In July 2003 it had lowered the rates of return from 10.03 to 8.50 per cent on DSCs; from 9.12 to 7.68 per cent on RICs and from 8.67 to 7.67 per cent on SSCs. This huge rate-cut forced savers to withdraw money invested in NSS and employ it somewhere else-in stocks and in real estate for example.

BOOST TO STOCKS: Senior stockbrokers say the recent lowering of NSS returns is expected to make stocks even more popular. Says former chairman of Karachi Stock Exchange Mr. Yasin Lakhani: "This rate-cut should also lead people to invest more in the stock market." He says that in the past one year people have overcome their fear of stock market vagaries "and have gained a better understanding of the market."

Karachi Stock Exchange 100-share index went up from 2661 at the end of last week of 2002 to 4393 at the last weekend of 2003. Part of this phenomenal growth is rooted into rising confidence of small investors into the stock market.

"In NSS one does not get a capital gain-and whatever fixed income he earns over a period of time is eroded because of inflation," says Mr Lakhani. Besides, income from NSS is clubbed with other incomes for the purpose of tax assessment. "In contrast dividend yield on stocks is treated as a separate category of income and the capital gains are also tax-exempted up to 2005."

Add to this the advantage that stocks can be encashed after fourth day of the purchase whereas those who invest in NSS have to wait for a long period to earn profits "and then you realise it makes sense to invest in stocks." But Mr Lakhani admits that whereas investment in NSS is least risky whereas investment in stocks does carry a risk-that certain stocks may not perform well. "That risk too is largely associated with who you choose as your guide."

WHY RATE-CUTS? Since July 1999 the government has been lowering the rates of return on NSS as part of its strategy to end interest rate subsidy on the insistence of the IMF. With the launch of the long term Pakistan Bonds in December 2000 the government has also been making efforts to bring the rates of return on NSS gradually in line with the PIB yields.

This has brought down the return on DSCs down to 8 per cent now from 18.04 per cent at the end of June 1998. Retired people who rely heavily on incomes from NSS to support themselves have been crying-making heart-touching appeals to the government to stop the rate-cuts but to no avail. The government keeps telling them that inflation has also been on the fall during past few years.

INFLATION-NSS LINK: But the fall in inflation has been much lesser than the fall in NSS rates. Annualized Consumer inflation has fallen about three percentage points in the last three fiscal year-from 6.4 per cent in July/June 1998-99 to 3.5 per cent in 2002-03. During this period the return on DSCs was lowered by eight percentage points - from 18.04 per cent to 10.03 per cent. Hence the public outcry.

Since those who invest in NSS also have to pay 10pc withholding tax and Zakat, the actual return is always lower than the announced rates of return.

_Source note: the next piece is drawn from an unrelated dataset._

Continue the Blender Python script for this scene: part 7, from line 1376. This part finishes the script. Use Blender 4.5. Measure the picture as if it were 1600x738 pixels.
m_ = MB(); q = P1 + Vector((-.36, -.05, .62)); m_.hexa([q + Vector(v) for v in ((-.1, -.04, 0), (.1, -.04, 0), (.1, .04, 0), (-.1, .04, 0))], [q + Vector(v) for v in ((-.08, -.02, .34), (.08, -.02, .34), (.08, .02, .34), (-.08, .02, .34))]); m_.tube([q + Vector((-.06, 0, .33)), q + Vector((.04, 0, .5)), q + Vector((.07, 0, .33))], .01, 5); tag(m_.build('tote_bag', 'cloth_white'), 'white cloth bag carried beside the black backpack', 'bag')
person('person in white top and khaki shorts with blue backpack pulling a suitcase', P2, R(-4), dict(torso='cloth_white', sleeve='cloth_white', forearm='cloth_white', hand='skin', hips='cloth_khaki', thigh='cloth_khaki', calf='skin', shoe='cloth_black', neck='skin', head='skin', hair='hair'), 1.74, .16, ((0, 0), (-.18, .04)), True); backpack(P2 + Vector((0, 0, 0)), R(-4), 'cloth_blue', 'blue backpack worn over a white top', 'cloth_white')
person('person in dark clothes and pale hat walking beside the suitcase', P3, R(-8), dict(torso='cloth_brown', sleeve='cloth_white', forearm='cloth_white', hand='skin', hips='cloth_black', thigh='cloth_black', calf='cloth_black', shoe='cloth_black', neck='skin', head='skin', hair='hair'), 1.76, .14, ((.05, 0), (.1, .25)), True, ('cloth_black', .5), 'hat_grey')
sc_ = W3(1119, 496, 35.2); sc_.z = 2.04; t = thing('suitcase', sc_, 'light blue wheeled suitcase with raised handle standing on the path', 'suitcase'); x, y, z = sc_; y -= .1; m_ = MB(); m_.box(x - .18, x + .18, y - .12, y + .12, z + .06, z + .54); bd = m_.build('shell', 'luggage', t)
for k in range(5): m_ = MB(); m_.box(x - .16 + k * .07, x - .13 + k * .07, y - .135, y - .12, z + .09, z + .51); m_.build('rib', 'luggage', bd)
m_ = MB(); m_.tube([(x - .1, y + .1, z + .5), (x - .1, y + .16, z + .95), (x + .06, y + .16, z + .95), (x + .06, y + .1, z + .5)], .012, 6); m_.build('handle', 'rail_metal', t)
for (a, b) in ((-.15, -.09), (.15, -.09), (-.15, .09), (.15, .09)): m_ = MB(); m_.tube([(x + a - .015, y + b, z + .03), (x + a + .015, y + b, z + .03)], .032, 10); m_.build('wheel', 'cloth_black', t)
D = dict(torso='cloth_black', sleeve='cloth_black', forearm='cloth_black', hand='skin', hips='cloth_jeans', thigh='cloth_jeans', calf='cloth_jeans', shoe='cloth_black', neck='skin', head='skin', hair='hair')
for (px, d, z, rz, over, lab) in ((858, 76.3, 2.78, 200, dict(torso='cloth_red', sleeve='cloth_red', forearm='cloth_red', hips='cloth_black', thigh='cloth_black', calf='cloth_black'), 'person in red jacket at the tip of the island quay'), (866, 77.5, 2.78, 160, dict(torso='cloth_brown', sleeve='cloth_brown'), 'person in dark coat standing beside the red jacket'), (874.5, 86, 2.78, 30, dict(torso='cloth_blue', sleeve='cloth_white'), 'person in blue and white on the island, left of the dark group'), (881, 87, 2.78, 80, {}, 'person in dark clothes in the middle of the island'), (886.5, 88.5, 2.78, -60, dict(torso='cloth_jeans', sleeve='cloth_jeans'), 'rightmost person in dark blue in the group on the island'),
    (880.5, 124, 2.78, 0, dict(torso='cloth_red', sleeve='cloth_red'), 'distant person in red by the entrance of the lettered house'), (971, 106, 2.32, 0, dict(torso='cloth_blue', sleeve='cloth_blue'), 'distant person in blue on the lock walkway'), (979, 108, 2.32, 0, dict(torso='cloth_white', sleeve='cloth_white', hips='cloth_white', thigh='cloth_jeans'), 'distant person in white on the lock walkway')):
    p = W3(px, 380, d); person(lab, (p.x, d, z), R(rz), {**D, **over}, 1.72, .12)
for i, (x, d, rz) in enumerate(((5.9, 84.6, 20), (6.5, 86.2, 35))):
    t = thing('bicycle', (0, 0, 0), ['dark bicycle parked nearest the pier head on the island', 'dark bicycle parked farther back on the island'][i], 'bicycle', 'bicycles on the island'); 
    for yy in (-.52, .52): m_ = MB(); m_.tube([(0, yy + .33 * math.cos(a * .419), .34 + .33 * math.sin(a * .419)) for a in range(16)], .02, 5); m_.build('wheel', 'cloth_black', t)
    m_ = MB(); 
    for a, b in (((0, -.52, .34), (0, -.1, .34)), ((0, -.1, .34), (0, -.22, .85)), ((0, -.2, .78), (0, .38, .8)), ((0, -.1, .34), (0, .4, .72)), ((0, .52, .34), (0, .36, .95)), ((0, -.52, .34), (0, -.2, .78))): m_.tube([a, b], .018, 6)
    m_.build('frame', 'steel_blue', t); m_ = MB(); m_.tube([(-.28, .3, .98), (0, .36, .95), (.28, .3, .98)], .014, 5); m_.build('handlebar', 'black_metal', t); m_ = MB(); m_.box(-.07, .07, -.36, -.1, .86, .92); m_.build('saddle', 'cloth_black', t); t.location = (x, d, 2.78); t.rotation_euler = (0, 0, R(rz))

And they do get even smaller return when they encash their saving certificates or withdraw money from saving accounts prematurely.

WITHDRAWALS: All this explains partly why people have started withdrawing investment from NSS. What else explains such withdrawals is that the government has deliberately discouraged non-deserving groups from earning a very high return on NSS. It continues to do so.

In April 2000 the government banned institutional investment in NSS on the ground that NSS returns were kept deliberately higher to benefit the retired people and senior citizens-and not for business tycoons. For the institutional investors the government then designed PIBs whose yields were market-driven and still are.